The Sox get another chance to clinch tonight at 8:37 when Jon Lester takes the mound against John Lackey.
Frustrated all night, the Angels won it with a manufactured run in the top of the 12th off lefty reliever Javier Lopez, Boston's sixth pitcher. Halo hero Mike Napoli (two homers) singled to left and was sacrificed to second by Howie Kendrick. No. 9 hitter Erick Aybar sent Napoli home with a soft single to center on an 0-and-2 pitch. It was the first run since the fifth inning.
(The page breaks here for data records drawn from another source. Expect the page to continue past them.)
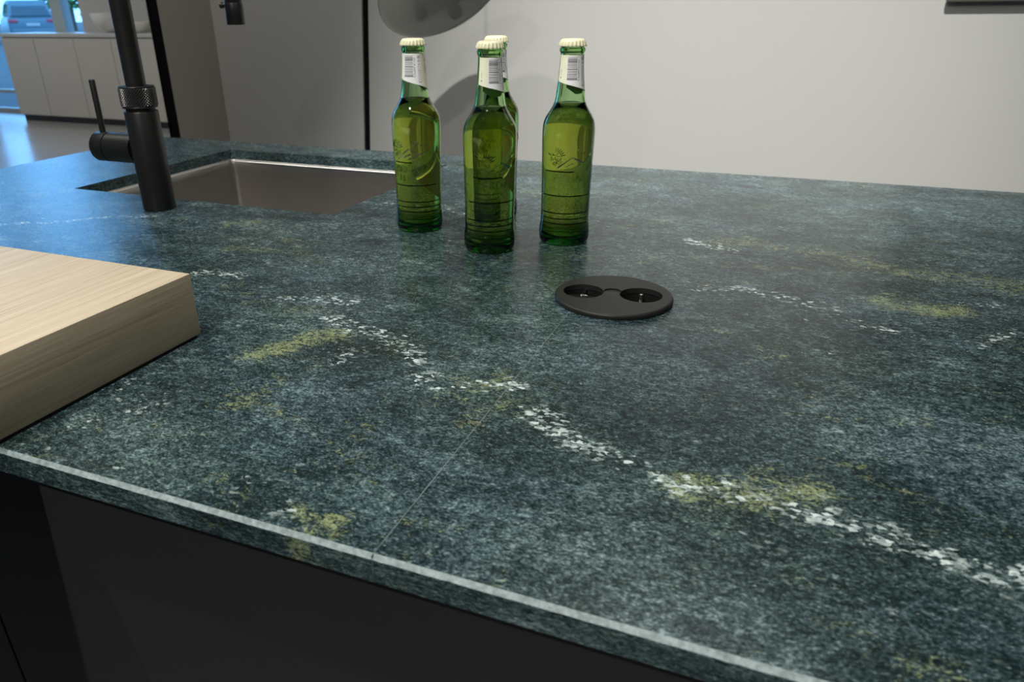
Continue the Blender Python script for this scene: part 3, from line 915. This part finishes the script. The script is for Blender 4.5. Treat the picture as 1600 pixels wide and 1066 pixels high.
def patch(bm, p0, p1, zb, zt, lift, nphi=8, nz=3):
    """curved patch; zb/zt may be functions of phi"""
    g = []
    for i in range(nphi + 1):
        ph = p0 + (p1 - p0) * i / nphi
        b = zb(ph) if callable(zb) else zb
        t = zt(ph) if callable(zt) else zt
        g.append([bm.verts.new(wrap_pts(ph, b + (t - b) * j / nz, lift)) for j in range(nz + 1)])
    for i in range(nphi):
        for j in range(nz):
            bm.faces.new((g[i][j], g[i + 1][j], g[i + 1][j + 1], g[i][j + 1]))

def rad(d): return math.radians(d)
lab_z = lambda ph: float(np.interp(math.degrees(ph), [-76, 0, 60, 110, 150, 200], [0.1840, 0.1795, 0.1750, 0.1700, 0.1680, 0.1760]))
LT = 0.2107
def text_mesh(txt, size):
    cu = bpy.data.curves.new('t', 'FONT'); cu.body = txt; cu.size = size; cu.align_x = 'CENTER'; cu.align_y = 'CENTER'
    cu.resolution_u = 2
    o = bpy.data.objects.new('t', cu); COL.objects.link(o)
    dg = bpy.context.evaluated_depsgraph_get()
    me = bpy.data.meshes.new_from_object(o.evaluated_get(dg))
    bpy.data.objects.remove(o); bpy.data.curves.remove(cu)
    vs = np.array([v.co[:] for v in me.vertices]); fs = [tuple(p.vertices) for p in me.polygons]
    bpy.data.meshes.remove(me)
    return vs, fs
def add_wrapped(bm, vs, fs, phi0, z0, lift, rot=False, thick=0.0):
    """lay flat text onto the bottle; rot: reads upwards"""
    def place(x, y, l):
        if rot: x, y = -y, x
        z = z0 + y
        return wrap_pts(phi0 + x / r_out(z), z, l)
    a = [bm.verts.new(place(v[0], v[1], lift + thick)) for v in vs]
    for q in fs:
        try: bm.faces.new([a[i] for i in q])
        except ValueError: pass
    if thick > 0:
        b = [bm.verts.new(place(v[0], v[1], lift)) for v in vs]
        cnt = {}
        for q in fs:
            for i in range(len(q)):
                e = (q[i], q[(i + 1) % len(q)])
                cnt[e] = cnt.get(e, 0) + 1
        for (i, j) in list(cnt):
            if (j, i) not in cnt:
                bm.faces.new((a[i], b[i], b[j], a[j]))
        for q in fs:
            try: bm.faces.new([b[i] for i in reversed(q)])
            except ValueError: pass
def bm_mesh(name, bm, mat, smooth=True):
    me = bpy.data.meshes.new(name); bm.to_mesh(me); bm.free(); me.materials.append(mat)
    if smooth: me.polygons.foreach_set('use_smooth', [True] * len(me.polygons))
    return me

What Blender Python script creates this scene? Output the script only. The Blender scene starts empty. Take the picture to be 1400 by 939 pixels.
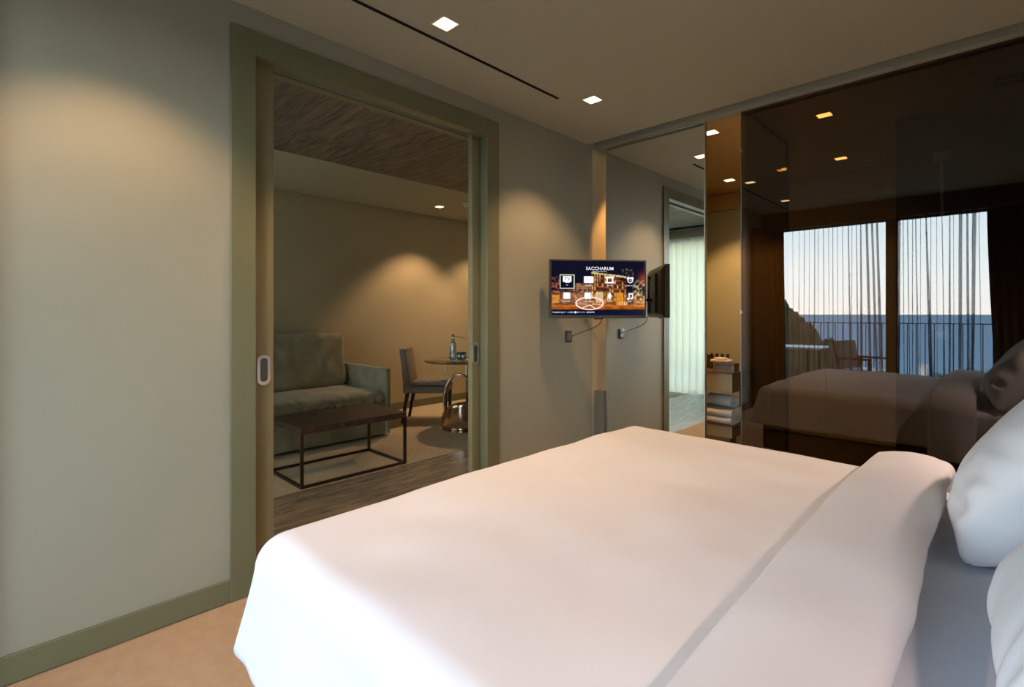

The victory snapped the Angels' 11-game postseason losing streak against Boston. The Red Sox had won nine consecutive playoff games. The midnight marathon fea tured high pitch counts, multiple trips to the mound, blown scoring opportunities, and blunders (physical and mental) by both teams. The Angels seemed intent on avoiding home plate, but their bullpen did a tremendous job holding the Sox down after the fifth inning.
Angels manager Mike Scioscia called his shot before the game.
"We're not getting eliminated tonight," the Los Angeles skipper said twice during his pregame media session.
It sounded noble but hollow. A manager is supposed to have faith in his guys, but the Angels did little to inspire any confidence while losing their first two games at home.
They continued their frustrating ways for 11 innings last night. Los Angeles stranded 14 runners over the first 11 frames, leaving the bases loaded twice and Torii Hunter was caught trying to take the extra base in the ninth. Los Angeles routed Boston's Mr. October, Josh Beckett (four runs, nine hits, four walks in five innings), but scored only five runs on 16 hits, five walks and a hit batsmen. In three games, the Angels have stranded a whopping 36 baserunners. And they live to fight another day.
The Angels fell behind, 3-1, in Game 3 because of a mind-boggling defensive blunder on an easy Jacoby Ellsbury pop in the second.
With the bases loaded and two outs, Ellsbury swung at a 3-and-2 pitch and hit a towering pop that was destined to drop in shallow center field. Gold Glove center fielder Hunter ran toward second while second baseman Howie Kendrick drifted back and appeared to be calling for the ball.